Files named foo.sh will simply be executed.

.wat files

Files named foo.wat expect a corresponding .c file and are used to test mo-ld. See ld/ for examples.

.did files

Files named foo.did will be passed through the didc file checker, pretty-printer, the pretty-printed file will be checked again. It also generates JS bindings, which will be parsed by node.

Running as a nix derivation

You can run the test suite from the motoko (top-level) directory as:

$ nix-build -A tests

You can also run individual directories via, say,

$ nix-build -A tests.run-drun

Running WASI tests in the browser

The browsers provide a developer console that supports some support for stepping through wasm (including pretty-printing WASM, breakpoints, stepping). Together with the ability to print, this can be useful for debugging.

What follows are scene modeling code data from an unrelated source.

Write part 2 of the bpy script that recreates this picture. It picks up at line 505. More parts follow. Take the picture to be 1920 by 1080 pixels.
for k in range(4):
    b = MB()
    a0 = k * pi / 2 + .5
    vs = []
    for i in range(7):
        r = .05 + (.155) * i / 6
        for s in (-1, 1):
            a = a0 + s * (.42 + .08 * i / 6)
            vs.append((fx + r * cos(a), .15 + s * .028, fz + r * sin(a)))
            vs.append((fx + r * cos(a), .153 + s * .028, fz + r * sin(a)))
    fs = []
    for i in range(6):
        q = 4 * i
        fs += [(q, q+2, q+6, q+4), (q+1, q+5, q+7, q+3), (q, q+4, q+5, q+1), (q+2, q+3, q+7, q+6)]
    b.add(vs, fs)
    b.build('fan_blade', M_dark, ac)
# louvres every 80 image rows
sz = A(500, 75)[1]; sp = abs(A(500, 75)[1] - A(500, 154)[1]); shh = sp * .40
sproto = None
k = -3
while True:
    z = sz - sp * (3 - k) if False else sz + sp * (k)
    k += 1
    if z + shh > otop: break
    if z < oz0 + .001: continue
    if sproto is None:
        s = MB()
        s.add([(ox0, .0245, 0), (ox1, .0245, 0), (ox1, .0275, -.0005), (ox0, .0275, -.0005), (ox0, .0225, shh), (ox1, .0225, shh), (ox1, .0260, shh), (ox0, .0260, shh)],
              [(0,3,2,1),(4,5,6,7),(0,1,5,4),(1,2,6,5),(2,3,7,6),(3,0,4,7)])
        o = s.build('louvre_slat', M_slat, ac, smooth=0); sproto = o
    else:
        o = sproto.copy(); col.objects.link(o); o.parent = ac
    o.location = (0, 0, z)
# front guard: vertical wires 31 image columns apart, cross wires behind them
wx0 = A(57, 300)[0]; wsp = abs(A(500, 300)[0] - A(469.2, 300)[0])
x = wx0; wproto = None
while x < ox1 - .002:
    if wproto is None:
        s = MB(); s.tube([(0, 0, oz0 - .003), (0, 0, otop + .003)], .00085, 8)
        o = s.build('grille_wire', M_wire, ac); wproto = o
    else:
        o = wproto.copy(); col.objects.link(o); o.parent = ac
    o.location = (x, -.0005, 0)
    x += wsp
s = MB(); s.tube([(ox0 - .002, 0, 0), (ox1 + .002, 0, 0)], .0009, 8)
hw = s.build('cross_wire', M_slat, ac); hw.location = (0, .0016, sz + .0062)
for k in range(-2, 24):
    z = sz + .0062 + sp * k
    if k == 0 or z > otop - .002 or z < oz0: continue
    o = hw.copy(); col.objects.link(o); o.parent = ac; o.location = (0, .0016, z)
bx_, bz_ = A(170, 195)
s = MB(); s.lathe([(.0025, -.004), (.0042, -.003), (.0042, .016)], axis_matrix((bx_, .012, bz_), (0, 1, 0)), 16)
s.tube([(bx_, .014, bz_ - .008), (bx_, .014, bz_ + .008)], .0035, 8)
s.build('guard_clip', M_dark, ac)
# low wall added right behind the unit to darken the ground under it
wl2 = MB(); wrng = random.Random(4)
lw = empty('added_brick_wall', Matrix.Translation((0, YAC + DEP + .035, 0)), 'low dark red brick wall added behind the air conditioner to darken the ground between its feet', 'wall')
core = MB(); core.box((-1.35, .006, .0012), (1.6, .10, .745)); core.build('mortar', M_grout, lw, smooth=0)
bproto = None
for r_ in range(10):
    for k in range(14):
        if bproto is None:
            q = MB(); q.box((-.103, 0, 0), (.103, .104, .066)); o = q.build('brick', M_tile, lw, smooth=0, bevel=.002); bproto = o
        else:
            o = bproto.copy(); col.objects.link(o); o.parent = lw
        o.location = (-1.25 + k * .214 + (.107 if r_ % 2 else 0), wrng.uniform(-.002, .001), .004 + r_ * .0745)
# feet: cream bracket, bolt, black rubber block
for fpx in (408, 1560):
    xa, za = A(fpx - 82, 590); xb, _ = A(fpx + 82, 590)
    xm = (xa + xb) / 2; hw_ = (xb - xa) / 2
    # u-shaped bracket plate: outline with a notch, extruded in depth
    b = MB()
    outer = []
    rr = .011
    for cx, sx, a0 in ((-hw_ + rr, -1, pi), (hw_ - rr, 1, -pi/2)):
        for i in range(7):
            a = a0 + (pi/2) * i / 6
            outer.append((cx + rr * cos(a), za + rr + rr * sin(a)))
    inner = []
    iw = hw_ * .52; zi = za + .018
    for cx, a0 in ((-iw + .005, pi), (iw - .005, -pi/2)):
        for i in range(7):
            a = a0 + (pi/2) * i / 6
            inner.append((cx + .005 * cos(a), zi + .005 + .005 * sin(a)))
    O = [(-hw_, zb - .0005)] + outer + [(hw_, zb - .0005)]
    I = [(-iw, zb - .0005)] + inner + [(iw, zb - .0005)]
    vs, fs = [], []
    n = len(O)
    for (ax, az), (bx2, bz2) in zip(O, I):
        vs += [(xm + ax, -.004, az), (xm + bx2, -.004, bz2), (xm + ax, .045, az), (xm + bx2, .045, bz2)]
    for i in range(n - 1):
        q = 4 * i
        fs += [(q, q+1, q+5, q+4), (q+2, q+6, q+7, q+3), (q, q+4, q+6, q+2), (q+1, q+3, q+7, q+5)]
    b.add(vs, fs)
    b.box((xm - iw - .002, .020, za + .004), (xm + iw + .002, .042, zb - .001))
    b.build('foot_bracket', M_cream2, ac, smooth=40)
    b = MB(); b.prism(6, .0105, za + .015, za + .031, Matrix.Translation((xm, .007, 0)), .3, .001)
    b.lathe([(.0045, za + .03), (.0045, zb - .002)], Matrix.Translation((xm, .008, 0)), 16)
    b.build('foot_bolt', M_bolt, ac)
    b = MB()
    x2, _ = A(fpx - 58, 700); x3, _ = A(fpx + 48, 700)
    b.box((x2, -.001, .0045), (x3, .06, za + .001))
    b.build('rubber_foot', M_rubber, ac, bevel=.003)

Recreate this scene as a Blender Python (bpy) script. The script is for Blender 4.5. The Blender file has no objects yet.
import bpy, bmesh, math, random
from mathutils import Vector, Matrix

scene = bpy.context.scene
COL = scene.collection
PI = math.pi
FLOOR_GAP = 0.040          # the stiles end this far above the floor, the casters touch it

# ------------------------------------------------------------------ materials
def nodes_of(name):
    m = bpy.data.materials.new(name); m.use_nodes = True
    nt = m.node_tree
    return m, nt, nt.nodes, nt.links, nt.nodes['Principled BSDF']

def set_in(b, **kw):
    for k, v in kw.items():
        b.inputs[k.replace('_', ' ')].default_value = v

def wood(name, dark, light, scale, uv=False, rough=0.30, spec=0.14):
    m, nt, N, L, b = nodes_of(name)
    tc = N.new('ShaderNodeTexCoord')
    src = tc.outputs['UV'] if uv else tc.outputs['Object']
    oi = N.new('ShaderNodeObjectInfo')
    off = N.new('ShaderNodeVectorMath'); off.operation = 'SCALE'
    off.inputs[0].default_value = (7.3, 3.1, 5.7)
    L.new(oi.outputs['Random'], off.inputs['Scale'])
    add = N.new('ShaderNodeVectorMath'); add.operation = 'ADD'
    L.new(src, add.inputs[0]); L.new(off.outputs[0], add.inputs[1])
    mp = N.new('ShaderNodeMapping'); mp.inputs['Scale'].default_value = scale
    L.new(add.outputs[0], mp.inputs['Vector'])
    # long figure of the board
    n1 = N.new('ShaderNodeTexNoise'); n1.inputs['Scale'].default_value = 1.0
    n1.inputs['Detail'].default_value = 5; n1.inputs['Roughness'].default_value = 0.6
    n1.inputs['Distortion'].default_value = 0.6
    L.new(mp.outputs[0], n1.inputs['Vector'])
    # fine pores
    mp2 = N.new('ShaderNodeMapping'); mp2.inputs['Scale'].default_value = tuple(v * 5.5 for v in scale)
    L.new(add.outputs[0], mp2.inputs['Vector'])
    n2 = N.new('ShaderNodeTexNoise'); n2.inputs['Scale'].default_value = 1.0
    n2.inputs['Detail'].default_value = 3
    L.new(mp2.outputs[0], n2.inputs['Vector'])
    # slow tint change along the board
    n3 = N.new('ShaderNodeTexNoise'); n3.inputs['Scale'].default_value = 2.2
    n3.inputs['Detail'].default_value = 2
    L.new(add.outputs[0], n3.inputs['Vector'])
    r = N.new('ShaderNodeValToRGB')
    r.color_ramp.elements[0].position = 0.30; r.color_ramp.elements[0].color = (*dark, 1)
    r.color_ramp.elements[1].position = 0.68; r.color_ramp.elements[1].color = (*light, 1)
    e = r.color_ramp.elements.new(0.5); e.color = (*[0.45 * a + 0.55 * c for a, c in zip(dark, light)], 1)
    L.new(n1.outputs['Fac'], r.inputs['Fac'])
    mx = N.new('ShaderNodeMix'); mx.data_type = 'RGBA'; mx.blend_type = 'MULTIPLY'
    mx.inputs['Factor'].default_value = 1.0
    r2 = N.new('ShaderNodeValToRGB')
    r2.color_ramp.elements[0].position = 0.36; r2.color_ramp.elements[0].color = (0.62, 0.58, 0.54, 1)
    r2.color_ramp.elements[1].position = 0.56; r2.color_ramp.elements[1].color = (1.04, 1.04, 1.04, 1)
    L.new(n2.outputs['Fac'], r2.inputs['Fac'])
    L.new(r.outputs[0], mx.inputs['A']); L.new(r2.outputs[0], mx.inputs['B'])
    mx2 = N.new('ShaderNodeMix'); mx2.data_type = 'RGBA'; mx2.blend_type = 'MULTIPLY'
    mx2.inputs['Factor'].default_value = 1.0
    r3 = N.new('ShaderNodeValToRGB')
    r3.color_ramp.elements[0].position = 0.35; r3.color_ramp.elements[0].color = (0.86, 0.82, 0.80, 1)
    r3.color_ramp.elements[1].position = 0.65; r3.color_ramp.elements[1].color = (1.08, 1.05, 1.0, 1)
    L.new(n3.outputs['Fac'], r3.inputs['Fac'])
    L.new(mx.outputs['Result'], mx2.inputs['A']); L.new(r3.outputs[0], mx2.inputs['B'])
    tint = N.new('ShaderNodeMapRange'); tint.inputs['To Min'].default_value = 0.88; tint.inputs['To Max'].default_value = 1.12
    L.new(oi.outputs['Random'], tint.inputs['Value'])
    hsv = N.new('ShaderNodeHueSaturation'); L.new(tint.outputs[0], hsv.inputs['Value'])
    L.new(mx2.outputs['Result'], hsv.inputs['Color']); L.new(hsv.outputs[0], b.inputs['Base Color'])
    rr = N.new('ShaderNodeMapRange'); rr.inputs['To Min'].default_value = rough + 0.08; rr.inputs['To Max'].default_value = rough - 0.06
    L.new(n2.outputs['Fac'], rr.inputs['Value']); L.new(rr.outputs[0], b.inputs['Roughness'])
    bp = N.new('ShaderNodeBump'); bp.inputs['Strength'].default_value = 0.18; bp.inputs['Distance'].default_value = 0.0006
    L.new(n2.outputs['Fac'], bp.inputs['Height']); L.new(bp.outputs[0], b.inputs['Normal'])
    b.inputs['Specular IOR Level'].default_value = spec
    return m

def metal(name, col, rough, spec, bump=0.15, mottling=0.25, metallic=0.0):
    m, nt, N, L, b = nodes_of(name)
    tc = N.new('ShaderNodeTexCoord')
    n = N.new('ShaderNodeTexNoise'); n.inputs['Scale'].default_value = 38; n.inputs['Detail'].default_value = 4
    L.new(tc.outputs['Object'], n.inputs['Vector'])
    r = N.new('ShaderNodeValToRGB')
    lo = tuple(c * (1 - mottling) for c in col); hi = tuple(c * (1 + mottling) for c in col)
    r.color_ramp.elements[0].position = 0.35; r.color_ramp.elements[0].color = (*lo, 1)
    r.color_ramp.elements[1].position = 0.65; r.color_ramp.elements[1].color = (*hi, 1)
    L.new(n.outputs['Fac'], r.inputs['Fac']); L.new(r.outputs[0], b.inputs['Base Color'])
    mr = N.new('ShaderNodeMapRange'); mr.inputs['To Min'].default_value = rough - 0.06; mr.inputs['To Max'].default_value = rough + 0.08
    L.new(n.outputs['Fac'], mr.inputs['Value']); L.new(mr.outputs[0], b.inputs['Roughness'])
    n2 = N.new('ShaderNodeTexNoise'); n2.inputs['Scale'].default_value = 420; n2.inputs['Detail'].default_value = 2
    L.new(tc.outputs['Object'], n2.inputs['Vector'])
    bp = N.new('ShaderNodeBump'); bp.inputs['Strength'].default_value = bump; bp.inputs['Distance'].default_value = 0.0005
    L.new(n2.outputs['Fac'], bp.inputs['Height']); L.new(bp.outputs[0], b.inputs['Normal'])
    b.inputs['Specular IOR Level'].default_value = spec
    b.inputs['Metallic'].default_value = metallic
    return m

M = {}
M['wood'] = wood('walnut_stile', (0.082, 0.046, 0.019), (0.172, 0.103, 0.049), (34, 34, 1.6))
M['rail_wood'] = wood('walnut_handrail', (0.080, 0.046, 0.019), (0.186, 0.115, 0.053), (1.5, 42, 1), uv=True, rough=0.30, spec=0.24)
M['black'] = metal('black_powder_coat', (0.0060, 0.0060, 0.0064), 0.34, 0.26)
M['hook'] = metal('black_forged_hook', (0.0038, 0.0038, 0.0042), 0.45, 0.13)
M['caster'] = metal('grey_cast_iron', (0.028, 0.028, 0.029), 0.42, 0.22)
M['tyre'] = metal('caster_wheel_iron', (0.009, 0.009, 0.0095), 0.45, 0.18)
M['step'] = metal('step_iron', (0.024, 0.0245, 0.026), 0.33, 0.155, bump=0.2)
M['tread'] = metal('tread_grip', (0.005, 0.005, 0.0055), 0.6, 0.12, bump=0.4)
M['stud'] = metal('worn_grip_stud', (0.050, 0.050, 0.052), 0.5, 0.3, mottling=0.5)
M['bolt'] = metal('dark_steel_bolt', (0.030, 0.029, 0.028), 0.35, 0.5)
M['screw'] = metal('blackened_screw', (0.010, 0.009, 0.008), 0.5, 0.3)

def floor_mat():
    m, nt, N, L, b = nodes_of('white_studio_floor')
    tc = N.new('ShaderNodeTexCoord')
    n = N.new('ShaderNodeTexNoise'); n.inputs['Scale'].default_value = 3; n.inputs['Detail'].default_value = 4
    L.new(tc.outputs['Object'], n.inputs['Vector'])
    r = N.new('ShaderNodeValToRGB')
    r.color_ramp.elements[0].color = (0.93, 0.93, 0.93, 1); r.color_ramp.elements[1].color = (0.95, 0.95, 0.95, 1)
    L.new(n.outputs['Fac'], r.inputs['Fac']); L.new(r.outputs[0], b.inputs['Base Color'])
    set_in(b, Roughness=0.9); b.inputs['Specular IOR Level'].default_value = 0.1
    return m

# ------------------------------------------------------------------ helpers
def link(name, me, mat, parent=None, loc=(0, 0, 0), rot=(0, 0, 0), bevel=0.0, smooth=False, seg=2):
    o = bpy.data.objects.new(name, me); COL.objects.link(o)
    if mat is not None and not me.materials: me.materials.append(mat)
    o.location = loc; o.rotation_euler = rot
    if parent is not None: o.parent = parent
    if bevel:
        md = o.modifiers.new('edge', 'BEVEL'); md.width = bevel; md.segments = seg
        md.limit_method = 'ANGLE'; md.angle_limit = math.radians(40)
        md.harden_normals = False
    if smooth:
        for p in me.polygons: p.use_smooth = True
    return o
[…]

You can easily run any of the tests in test/run in the browser as follows:

  • Make sure they are built:

    make -C run
    

    (or just run-test run/empty.mo to just build a single one.)

  • Run the python web server:

    python3 -m http.server
    

    (It likely has to be this one, as the script parses the directory listing)

  • Open the URL that this command tells you, likely http://0.0.0.0:8000/

Now you can select the test you are interested from the drop down. It will load the wasm and run it. You can open the debugger, insepct the wasm, set breakpoints.

Use the Reload button if you have changed the .wasm.; use the Rerun button if you want to rerun from the beginning without reloading, e.g. after setting break points.

Randomised testing

See README.md in the random/ subdirectory.

Performance regression testing

The purpose of the perf/ directory is to have a small (<20) set of test programs representative of real use of Motoko.

For these tests the test suite records the following numbers:

  • Size of the produced Wasm binary.
  • Cycles consumed by a single run in drun

The numbers are written to the file specified by $PERF_OUT (and end up being the output of the nix derivation tests.perf).

The format is a simple CSV format, as consumed by gipeda.

Every PR reports a summary of changes to these numbers to the PR.

Wasm profiling/flamegraphs

The programs in the perf/ directory can also be used to get some instruction-based profiling data/reports, using the wasm-profiler.

To generate the report, run

./profile-report.sh

and look in _profile/.

The same can be achieved with

nix-build -A tests.profiling-graphs ..

and Hydra serves the latest report.

Also see this script for inspiration if you want to profile other programs or do other things.

Candid test suite

To run the candid test suite, just run the

candid-tests

command.

To run it against a local copy of the test data, pass -i ../candid/tests/.

To mark certain tests as known-to-be-failing, pass --expect-fail in the invocation to candid-tests in default.nix.

To view the generated Motoko code for the tests, pass --diag.

See candid-tests --help for instructions.